• TASK
Quote verbatim the span of lines that begins the listing below and closes with the line containing "PI = math.pi".

+++ DATA SECTION +++

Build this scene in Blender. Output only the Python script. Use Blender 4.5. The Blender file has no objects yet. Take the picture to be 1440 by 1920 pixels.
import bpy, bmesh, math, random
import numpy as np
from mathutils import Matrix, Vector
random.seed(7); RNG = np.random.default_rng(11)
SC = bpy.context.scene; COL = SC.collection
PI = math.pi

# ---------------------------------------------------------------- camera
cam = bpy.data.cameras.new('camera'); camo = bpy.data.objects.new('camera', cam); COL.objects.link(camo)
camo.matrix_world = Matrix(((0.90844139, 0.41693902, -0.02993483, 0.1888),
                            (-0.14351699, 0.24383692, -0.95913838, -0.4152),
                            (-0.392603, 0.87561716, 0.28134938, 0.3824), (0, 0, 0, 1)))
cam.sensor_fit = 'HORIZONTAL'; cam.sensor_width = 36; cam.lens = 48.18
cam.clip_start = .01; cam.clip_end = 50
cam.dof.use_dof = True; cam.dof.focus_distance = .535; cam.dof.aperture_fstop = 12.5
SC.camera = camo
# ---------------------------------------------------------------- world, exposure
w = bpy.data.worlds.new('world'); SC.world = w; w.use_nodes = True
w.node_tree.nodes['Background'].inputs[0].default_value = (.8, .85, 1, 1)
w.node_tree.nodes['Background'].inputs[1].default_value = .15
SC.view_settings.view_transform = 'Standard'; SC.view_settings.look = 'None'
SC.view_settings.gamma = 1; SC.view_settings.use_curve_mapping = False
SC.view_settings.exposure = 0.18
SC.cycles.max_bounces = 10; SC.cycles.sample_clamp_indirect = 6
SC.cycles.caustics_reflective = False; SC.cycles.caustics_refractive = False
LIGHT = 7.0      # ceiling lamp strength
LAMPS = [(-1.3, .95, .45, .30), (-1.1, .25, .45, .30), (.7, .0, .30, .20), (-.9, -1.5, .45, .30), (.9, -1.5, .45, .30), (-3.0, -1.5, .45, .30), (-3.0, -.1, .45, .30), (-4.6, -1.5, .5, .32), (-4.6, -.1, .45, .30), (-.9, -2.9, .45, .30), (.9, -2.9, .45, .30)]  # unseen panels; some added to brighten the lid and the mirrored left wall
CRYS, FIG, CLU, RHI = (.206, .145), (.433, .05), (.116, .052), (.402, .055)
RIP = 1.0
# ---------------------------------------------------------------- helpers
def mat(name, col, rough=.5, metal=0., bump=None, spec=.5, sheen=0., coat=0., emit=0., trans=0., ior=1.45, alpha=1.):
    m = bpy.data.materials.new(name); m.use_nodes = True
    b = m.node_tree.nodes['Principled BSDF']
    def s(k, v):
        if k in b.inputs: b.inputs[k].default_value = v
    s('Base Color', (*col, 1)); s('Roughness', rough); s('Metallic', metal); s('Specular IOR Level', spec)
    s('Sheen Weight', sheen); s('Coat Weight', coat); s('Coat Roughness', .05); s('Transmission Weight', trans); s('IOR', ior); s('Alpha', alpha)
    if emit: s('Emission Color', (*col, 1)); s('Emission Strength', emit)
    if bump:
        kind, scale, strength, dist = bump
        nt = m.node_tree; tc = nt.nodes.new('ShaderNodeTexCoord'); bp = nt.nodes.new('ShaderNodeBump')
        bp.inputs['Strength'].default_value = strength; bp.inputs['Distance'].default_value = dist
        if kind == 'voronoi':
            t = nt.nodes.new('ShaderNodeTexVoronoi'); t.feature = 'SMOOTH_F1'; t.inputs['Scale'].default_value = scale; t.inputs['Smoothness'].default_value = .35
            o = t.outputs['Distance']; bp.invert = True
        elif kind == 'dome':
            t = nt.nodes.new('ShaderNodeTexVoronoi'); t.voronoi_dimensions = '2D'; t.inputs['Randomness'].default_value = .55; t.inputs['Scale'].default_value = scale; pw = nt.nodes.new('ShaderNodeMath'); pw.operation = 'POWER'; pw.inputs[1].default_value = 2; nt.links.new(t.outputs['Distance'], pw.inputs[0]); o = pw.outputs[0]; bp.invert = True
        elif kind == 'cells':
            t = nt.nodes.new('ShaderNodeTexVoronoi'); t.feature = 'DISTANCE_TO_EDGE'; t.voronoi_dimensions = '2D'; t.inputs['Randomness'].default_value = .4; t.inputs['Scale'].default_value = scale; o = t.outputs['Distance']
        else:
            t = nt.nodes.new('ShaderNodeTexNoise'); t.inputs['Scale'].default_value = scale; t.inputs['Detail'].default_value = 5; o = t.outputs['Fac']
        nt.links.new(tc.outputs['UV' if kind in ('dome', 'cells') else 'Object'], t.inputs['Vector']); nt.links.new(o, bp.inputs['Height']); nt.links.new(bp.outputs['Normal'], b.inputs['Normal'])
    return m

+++

• OUTPUT FOR THIS TASK
Build this scene in Blender. Output only the Python script. Use Blender 4.5. The Blender file has no objects yet. Take the picture to be 1440 by 1920 pixels.
import bpy, bmesh, math, random
import numpy as np
from mathutils import Matrix, Vector
random.seed(7); RNG = np.random.default_rng(11)
SC = bpy.context.scene; COL = SC.collection
PI = math.pi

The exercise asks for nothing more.